Skip the images. Copy the records exactly as written.

# start of SOURCE RECORDS

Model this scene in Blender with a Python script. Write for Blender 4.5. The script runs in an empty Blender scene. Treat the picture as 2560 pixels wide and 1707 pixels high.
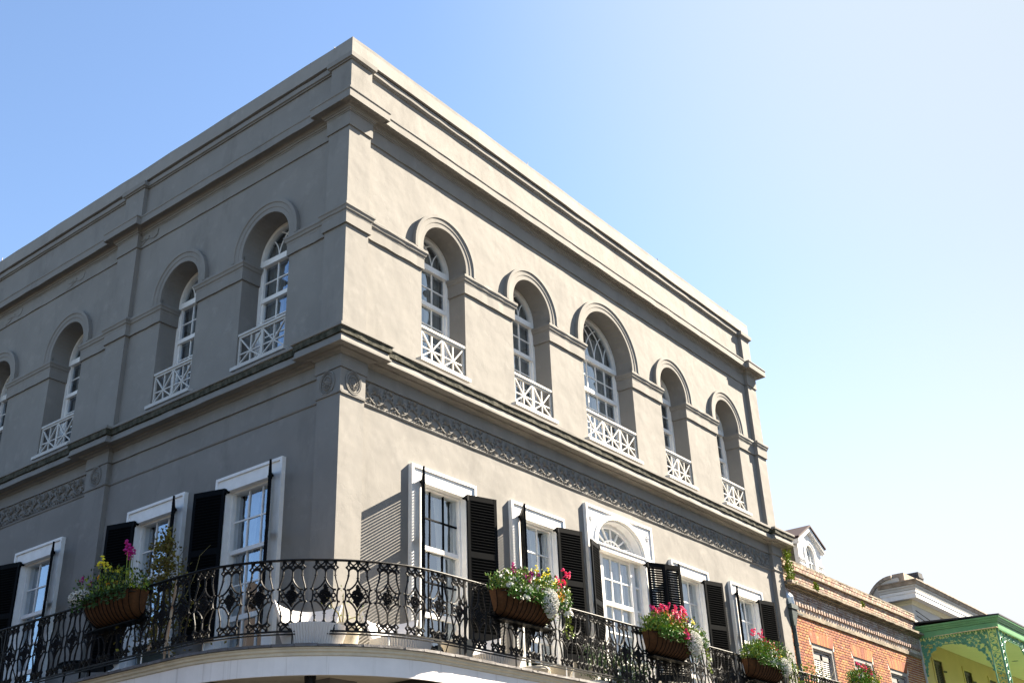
import bpy, bmesh, math, random
from mathutils import Vector, Matrix
from mathutils.geometry import tessellate_polygon
R = math.radians
rnd = random.Random(7)
sc = bpy.context.scene
COL = sc.collection
ZW = 12.0                                   # z of the impost line, the level the facade is measured from

# ---------------------------------------------------------------- camera
cam_d = bpy.data.cameras.new('camera'); cam = bpy.data.objects.new('camera', cam_d); COL.objects.link(cam)
yaw, pitch, roll = 0.923550195, 0.463804372, -0.0414276127
cy_, sy_, cp_, sp_ = math.cos(yaw), math.sin(yaw), math.cos(pitch), math.sin(pitch)
fw = Vector((sy_*cp_, cy_*cp_, sp_)); rt = Vector((cy_, -sy_, 0)); up = rt.cross(fw)
r2 = rt*math.cos(roll) + up*math.sin(roll); u2 = -rt*math.sin(roll) + up*math.cos(roll)
m = Matrix((r2, u2, -fw)).transposed().to_4x4(); m.translation = Vector((-11.1133, -11.8791, ZW-10.4375))
cam.matrix_world = m
cam_d.sensor_width = 36; cam_d.lens = 36*2753.73/2560; cam_d.clip_start = 0.1; cam_d.clip_end = 2000
sc.camera = cam

# ---------------------------------------------------------------- light
SUN = Vector((2.25, -1.0, 2.05)).normalized()
elev = math.asin(SUN.z); azi = math.atan2(SUN.x, SUN.y)
w = bpy.data.worlds.new('World'); sc.world = w; w.use_nodes = True
nt = w.node_tree; N = nt.nodes; L = nt.links; N.clear()
out = N.new('ShaderNodeOutputWorld'); bg = N.new('ShaderNodeBackground')
sky = N.new('ShaderNodeTexSky'); sky.sky_type = 'NISHITA'; sky.sun_disc = False
sky.sun_elevation = elev; sky.sun_rotation = azi
sky.air_density = 1.0; sky.dust_density = 0.42; sky.ozone_density = 2.2; sky.altitude = 0
bg.inputs['Strength'].default_value = 0.05
hz = N.new('ShaderNodeMath'); hz.operation = 'MAXIMUM'
# bright hazy air around the sun: the clear-sky colour fades to pale white-blue with the angle to the sun
tcw = N.new('ShaderNodeTexCoord'); dtw = N.new('ShaderNodeVectorMath'); dtw.operation = 'DOT_PRODUCT'; dtw.inputs[1].default_value = SUN; L.new(tcw.outputs['Generated'], dtw.inputs[0])
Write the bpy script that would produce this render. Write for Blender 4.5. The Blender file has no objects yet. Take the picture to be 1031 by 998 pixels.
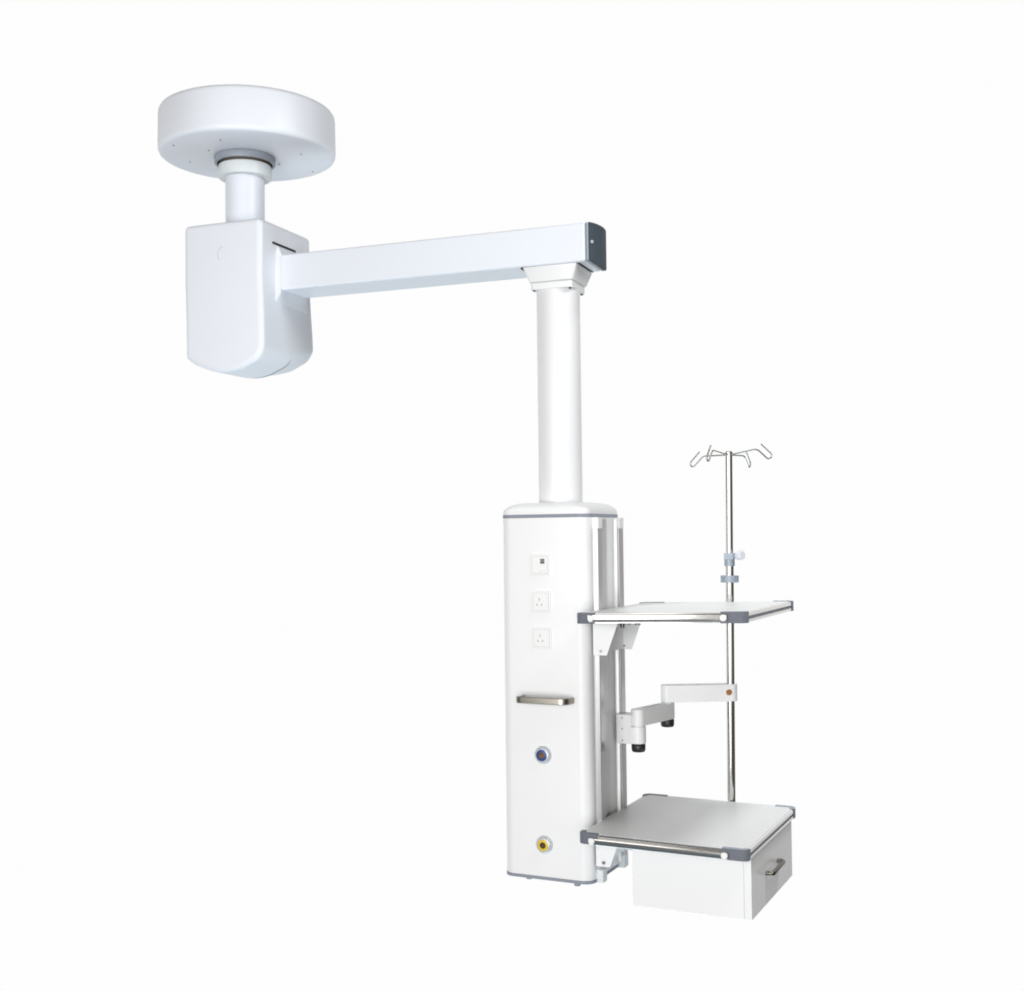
import bpy, bmesh, math
from mathutils import Vector, Matrix

sc = bpy.context.scene
COL = sc.collection
PI = math.pi

# ------------------------------------------------------------------ materials
def mat(name, col, rough=.4, metal=0., coat=0., var=.03, scale=14., bump=0., bscale=300., stretch=None, spec=.5, tint=None):
    m = bpy.data.materials.new(name); m.use_nodes = True
    nt = m.node_tree; b = nt.nodes['Principled BSDF']
    b.inputs['Base Color'].default_value = (*col, 1)
    b.inputs['Metallic'].default_value = metal
    b.inputs['Roughness'].default_value = rough
    b.inputs['Coat Weight'].default_value = coat
    b.inputs['Coat Roughness'].default_value = .08
    b.inputs['Specular IOR Level'].default_value = spec
    tc = nt.nodes.new('ShaderNodeTexCoord')
    mp = nt.nodes.new('ShaderNodeMapping')
    if stretch: mp.inputs['Scale'].default_value = stretch
    nt.links.new(tc.outputs['Object'], mp.inputs['Vector'])
    n = nt.nodes.new('ShaderNodeTexNoise'); n.inputs['Scale'].default_value = scale; n.inputs['Detail'].default_value = 4
    nt.links.new(mp.outputs['Vector'], n.inputs['Vector'])
    # faint real unevenness of the finish: colour and gloss wander a little
    mr = nt.nodes.new('ShaderNodeMapRange')
    mr.inputs['To Min'].default_value = max(.02, rough * (1 - 3 * var)); mr.inputs['To Max'].default_value = min(1, rough * (1 + 3 * var))
    nt.links.new(n.outputs['Fac'], mr.inputs['Value']); nt.links.new(mr.outputs['Result'], b.inputs['Roughness'])
    mx = nt.nodes.new('ShaderNodeMix'); mx.data_type = 'RGBA'
    mx.inputs['A'].default_value = (*[c * (1 - var) for c in col], 1)
    c2 = tint or [min(1, c * (1 + var)) for c in col]
    mx.inputs['B'].default_value = (*c2, 1)
    nt.links.new(n.outputs['Fac'], mx.inputs['Factor']); nt.links.new(mx.outputs['Result'], b.inputs['Base Color'])
    if bump:
        n2 = nt.nodes.new('ShaderNodeTexNoise'); n2.inputs['Scale'].default_value = bscale
        nt.links.new(mp.outputs['Vector'], n2.inputs['Vector'])
        bp = nt.nodes.new('ShaderNodeBump'); bp.inputs['Strength'].default_value = bump; bp.inputs['Distance'].default_value = .001
        nt.links.new(n2.outputs['Fac'], bp.inputs['Height']); nt.links.new(bp.outputs['Normal'], b.inputs['Normal'])
    return m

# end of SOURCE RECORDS

» RESULT OF THIS TASK
Model this scene in Blender with a Python script. Write for Blender 4.5. The script runs in an empty Blender scene. Treat the picture as 2560 pixels wide and 1707 pixels high.
import bpy, bmesh, math, random
from mathutils import Vector, Matrix
from mathutils.geometry import tessellate_polygon
R = math.radians
rnd = random.Random(7)
sc = bpy.context.scene
COL = sc.collection
ZW = 12.0                                   # z of the impost line, the level the facade is measured from

# ---------------------------------------------------------------- camera
cam_d = bpy.data.cameras.new('camera'); cam = bpy.data.objects.new('camera', cam_d); COL.objects.link(cam)
yaw, pitch, roll = 0.923550195, 0.463804372, -0.0414276127
cy_, sy_, cp_, sp_ = math.cos(yaw), math.sin(yaw), math.cos(pitch), math.sin(pitch)
fw = Vector((sy_*cp_, cy_*cp_, sp_)); rt = Vector((cy_, -sy_, 0)); up = rt.cross(fw)
r2 = rt*math.cos(roll) + up*math.sin(roll); u2 = -rt*math.sin(roll) + up*math.cos(roll)
m = Matrix((r2, u2, -fw)).transposed().to_4x4(); m.translation = Vector((-11.1133, -11.8791, ZW-10.4375))
cam.matrix_world = m
cam_d.sensor_width = 36; cam_d.lens = 36*2753.73/2560; cam_d.clip_start = 0.1; cam_d.clip_end = 2000
sc.camera = cam

# ---------------------------------------------------------------- light
SUN = Vector((2.25, -1.0, 2.05)).normalized()
elev = math.asin(SUN.z); azi = math.atan2(SUN.x, SUN.y)
w = bpy.data.worlds.new('World'); sc.world = w; w.use_nodes = True
nt = w.node_tree; N = nt.nodes; L = nt.links; N.clear()
out = N.new('ShaderNodeOutputWorld'); bg = N.new('ShaderNodeBackground')
sky = N.new('ShaderNodeTexSky'); sky.sky_type = 'NISHITA'; sky.sun_disc = False
sky.sun_elevation = elev; sky.sun_rotation = azi
sky.air_density = 1.0; sky.dust_density = 0.42; sky.ozone_density = 2.2; sky.altitude = 0
bg.inputs['Strength'].default_value = 0.05
hz = N.new('ShaderNodeMath'); hz.operation = 'MAXIMUM'
# bright hazy air around the sun: the clear-sky colour fades to pale white-blue with the angle to the sun
tcw = N.new('ShaderNodeTexCoord'); dtw = N.new('ShaderNodeVectorMath'); dtw.operation = 'DOT_PRODUCT'; dtw.inputs[1].default_value = SUN; L.new(tcw.outputs['Generated'], dtw.inputs[0])
Write the bpy script that would produce this render. Write for Blender 4.5. The Blender file has no objects yet. Take the picture to be 1031 by 998 pixels.
import bpy, bmesh, math
from mathutils import Vector, Matrix

sc = bpy.context.scene
COL = sc.collection
PI = math.pi

# ------------------------------------------------------------------ materials
def mat(name, col, rough=.4, metal=0., coat=0., var=.03, scale=14., bump=0., bscale=300., stretch=None, spec=.5, tint=None):
    m = bpy.data.materials.new(name); m.use_nodes = True
    nt = m.node_tree; b = nt.nodes['Principled BSDF']
    b.inputs['Base Color'].default_value = (*col, 1)
    b.inputs['Metallic'].default_value = metal
    b.inputs['Roughness'].default_value = rough
    b.inputs['Coat Weight'].default_value = coat
    b.inputs['Coat Roughness'].default_value = .08
    b.inputs['Specular IOR Level'].default_value = spec
    tc = nt.nodes.new('ShaderNodeTexCoord')
    mp = nt.nodes.new('ShaderNodeMapping')
    if stretch: mp.inputs['Scale'].default_value = stretch
    nt.links.new(tc.outputs['Object'], mp.inputs['Vector'])
    n = nt.nodes.new('ShaderNodeTexNoise'); n.inputs['Scale'].default_value = scale; n.inputs['Detail'].default_value = 4
    nt.links.new(mp.outputs['Vector'], n.inputs['Vector'])
    # faint real unevenness of the finish: colour and gloss wander a little
    mr = nt.nodes.new('ShaderNodeMapRange')
    mr.inputs['To Min'].default_value = max(.02, rough * (1 - 3 * var)); mr.inputs['To Max'].default_value = min(1, rough * (1 + 3 * var))
    nt.links.new(n.outputs['Fac'], mr.inputs['Value']); nt.links.new(mr.outputs['Result'], b.inputs['Roughness'])
    mx = nt.nodes.new('ShaderNodeMix'); mx.data_type = 'RGBA'
    mx.inputs['A'].default_value = (*[c * (1 - var) for c in col], 1)
    c2 = tint or [min(1, c * (1 + var)) for c in col]
    mx.inputs['B'].default_value = (*c2, 1)
    nt.links.new(n.outputs['Fac'], mx.inputs['Factor']); nt.links.new(mx.outputs['Result'], b.inputs['Base Color'])
    if bump:
        n2 = nt.nodes.new('ShaderNodeTexNoise'); n2.inputs['Scale'].default_value = bscale
        nt.links.new(mp.outputs['Vector'], n2.inputs['Vector'])
        bp = nt.nodes.new('ShaderNodeBump'); bp.inputs['Strength'].default_value = bump; bp.inputs['Distance'].default_value = .001
        nt.links.new(n2.outputs['Fac'], bp.inputs['Height']); nt.links.new(bp.outputs['Normal'], b.inputs['Normal'])
    return m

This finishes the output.